Having spent nearly every Sunday morning of her life with her church family, it was only appropriate that Nguyen Dang Ngoc Thanh would wait until after services let out on Sunday, July 14, 2024, to go Home and be with her Lord and Savior.
She passed away mere weeks before her 70th birthday, at her mother’s former home in Charlotte.
She was born Dang Thi Ngoc Thanh, Thanh to those who knew her, on August 6, 1954 in Hoi An, Vietnam, the second child and oldest daughter of Loc and Van Dang, who both arrived in this country in 1975 along with Thanh’s brothers: Hong, Long, Phu, Tai, and her sister, also named, Thanh.
Thanh would arrive in the United States five years later, in 1980, with her husband, Nguyen Quy Hung, and their two sons: Thienan and Thientu. They would later become parents to two more sons and one daughter: Luke, Tuongvi, and John.
After residing in Boise, ID, Cleveland, OH, and Norfolk, VA, the family arrived in the Queen City in 1985, a place Thanh would call home for the rest of her life. In 1987, she enrolled at Central Piedmont Community College and two years later earned her associate’s degree in Applied Science in Electronics, Engineering, and Technology. While taking classes at Central Piedmont, she also worked as a Peer Counselor/ Tutor, advising and assisting her fellow classmates with their coursework, and doing so in a language, English, that she was still learning and had not yet mastered (though she would in time).
After graduation, she spent over a decade working full-time jobs at various engineering firms as an AutoCAD drafter and designer before changing the trajectory of her family’s future by branching out as a successful entrepreneur, owning and operating Super Nails, a nail salon located on East Independence Blvd, which she shrewdly sold years before the shopping center the salon was housed in was demolished.

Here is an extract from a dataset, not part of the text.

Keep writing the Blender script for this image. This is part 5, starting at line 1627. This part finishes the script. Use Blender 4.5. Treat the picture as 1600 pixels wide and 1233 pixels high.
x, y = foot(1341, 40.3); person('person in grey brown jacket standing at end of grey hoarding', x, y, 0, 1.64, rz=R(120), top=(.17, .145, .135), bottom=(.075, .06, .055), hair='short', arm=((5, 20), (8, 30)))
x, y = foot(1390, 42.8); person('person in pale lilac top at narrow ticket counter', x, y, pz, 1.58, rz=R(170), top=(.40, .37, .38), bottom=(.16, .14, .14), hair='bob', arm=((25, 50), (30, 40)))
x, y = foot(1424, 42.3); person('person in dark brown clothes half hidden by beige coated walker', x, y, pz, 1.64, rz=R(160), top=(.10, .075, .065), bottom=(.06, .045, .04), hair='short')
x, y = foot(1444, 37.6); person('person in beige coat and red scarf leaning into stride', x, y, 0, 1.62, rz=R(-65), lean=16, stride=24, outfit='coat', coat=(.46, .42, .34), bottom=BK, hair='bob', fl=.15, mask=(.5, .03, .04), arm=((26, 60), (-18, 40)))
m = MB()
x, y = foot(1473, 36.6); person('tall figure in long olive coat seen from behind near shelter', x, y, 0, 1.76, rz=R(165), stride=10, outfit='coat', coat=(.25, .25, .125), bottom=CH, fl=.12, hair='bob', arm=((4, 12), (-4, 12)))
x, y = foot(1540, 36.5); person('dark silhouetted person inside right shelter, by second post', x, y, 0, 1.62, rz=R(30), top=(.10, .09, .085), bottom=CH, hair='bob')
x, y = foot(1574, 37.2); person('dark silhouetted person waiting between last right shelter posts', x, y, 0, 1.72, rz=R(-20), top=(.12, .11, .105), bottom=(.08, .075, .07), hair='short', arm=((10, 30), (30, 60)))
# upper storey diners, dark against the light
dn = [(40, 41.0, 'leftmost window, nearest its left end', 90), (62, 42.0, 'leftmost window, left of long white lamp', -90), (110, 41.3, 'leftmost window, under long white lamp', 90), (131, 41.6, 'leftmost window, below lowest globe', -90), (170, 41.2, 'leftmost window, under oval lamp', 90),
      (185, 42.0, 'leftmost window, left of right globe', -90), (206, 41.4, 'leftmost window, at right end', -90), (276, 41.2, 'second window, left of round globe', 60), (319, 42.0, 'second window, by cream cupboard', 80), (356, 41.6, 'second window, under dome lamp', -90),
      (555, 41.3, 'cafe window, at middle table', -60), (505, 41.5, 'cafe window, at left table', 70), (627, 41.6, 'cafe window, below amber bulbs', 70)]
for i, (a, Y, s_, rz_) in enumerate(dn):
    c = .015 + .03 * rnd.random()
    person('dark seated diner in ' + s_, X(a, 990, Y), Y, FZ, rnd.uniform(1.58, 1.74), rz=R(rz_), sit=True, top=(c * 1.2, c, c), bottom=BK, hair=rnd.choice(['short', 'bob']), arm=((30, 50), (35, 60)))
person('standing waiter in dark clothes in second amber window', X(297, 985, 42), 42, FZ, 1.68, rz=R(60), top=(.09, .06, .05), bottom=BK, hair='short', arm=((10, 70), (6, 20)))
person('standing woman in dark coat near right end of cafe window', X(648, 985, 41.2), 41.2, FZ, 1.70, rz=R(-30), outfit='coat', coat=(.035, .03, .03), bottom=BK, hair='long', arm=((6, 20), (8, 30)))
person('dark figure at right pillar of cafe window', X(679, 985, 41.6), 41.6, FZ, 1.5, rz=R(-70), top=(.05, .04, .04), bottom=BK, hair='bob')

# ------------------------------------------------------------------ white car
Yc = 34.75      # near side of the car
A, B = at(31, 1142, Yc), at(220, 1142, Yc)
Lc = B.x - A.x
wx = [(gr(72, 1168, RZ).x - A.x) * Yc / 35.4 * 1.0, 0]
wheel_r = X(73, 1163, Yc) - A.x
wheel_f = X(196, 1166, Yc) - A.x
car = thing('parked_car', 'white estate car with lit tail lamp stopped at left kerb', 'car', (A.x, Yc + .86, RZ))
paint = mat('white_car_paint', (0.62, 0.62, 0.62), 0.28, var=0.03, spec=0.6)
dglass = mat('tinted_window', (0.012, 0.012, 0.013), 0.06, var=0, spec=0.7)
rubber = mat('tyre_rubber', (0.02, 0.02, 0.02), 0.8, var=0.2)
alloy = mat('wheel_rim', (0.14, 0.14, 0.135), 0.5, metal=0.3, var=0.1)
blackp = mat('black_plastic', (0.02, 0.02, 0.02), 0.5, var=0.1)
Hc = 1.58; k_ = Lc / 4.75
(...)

She used the proceeds from the sale to purchase T-Nails in South Charlotte, which helped finance the college educations of her five children, providing them with considerably brighter futures than what she was afforded.
Between being the world’s best mom to her five kids, going to school and working full-time, Thanh somehow managed to find the time to devote countless hours to being a pastor’s wife, where her Christ-like servant’s heart radiated warmly, putting at ease the concerns of many with assurances that God works for the good of those who love Him. She helped numerous Vietnamese immigrants and refugees start a new life in the United States, a country she loved, by serving as a translator, instructor, and advocate. She also provided financial assistance to friends and family members who stayed behind in Vietnam, allowing them access to much-needed healthcare or the means to continue their education. She did all this work readily and joyfully because it was an outpouring of her deep and abiding Christian faith.
She lived out this sincere faith through unconditional love and unyielding grace, which she not only showered on those she held dearest, but also to those whom she knew would never respond in kind, writing the words of her Savior on her heart: “do good to those who hate you, bless those who curse you, pray for those who mistreat you.” In short, she was a beacon of light and a blessing to all who knew her.
She is greatly missed by those whose lives she touched and would want the hole left in their hearts to be filled with the same type of love and grace that was personified by her Savior, whom she tried to emulate every day of her life.
She was preceded in death by her parents, Loc and Van Dang, and her infant sister, Anh Tuyet.
She is survived by her husband of 49 years, Nguyen Quy Hung, her five children: Thienan and his wife Ashley, Thientu, Luke, Tuongvi, John and his wife Joanna, and her four grandchildren: Mai, Jyn, Joseph, and Everly.
While we are overwhelmed with grief and heartbroken that Thanh was taken from us decades too soon, we do not mourn as those who have no hope. Because of Christ’s sacrifice on the cross to satisfy the wrath of God and the subsequent gift of salvation to all who ask, we eagerly look forward to the day when we are reunited with Thanh in the new heaven and new earth, where God Himself will wipe away every tear and there will be no more death or mourning or crying or pain, for the former things have passed away.
Services to celebrate Thanh’s life will begin the evening of Friday, August 2, 2024, in the chapel at McEwen Funeral Service-Pineville, 10500 Park Road, Charlotte, NC with her burial to be conducted on Saturday, August 3rd at Crown Memorial Park in Pineville.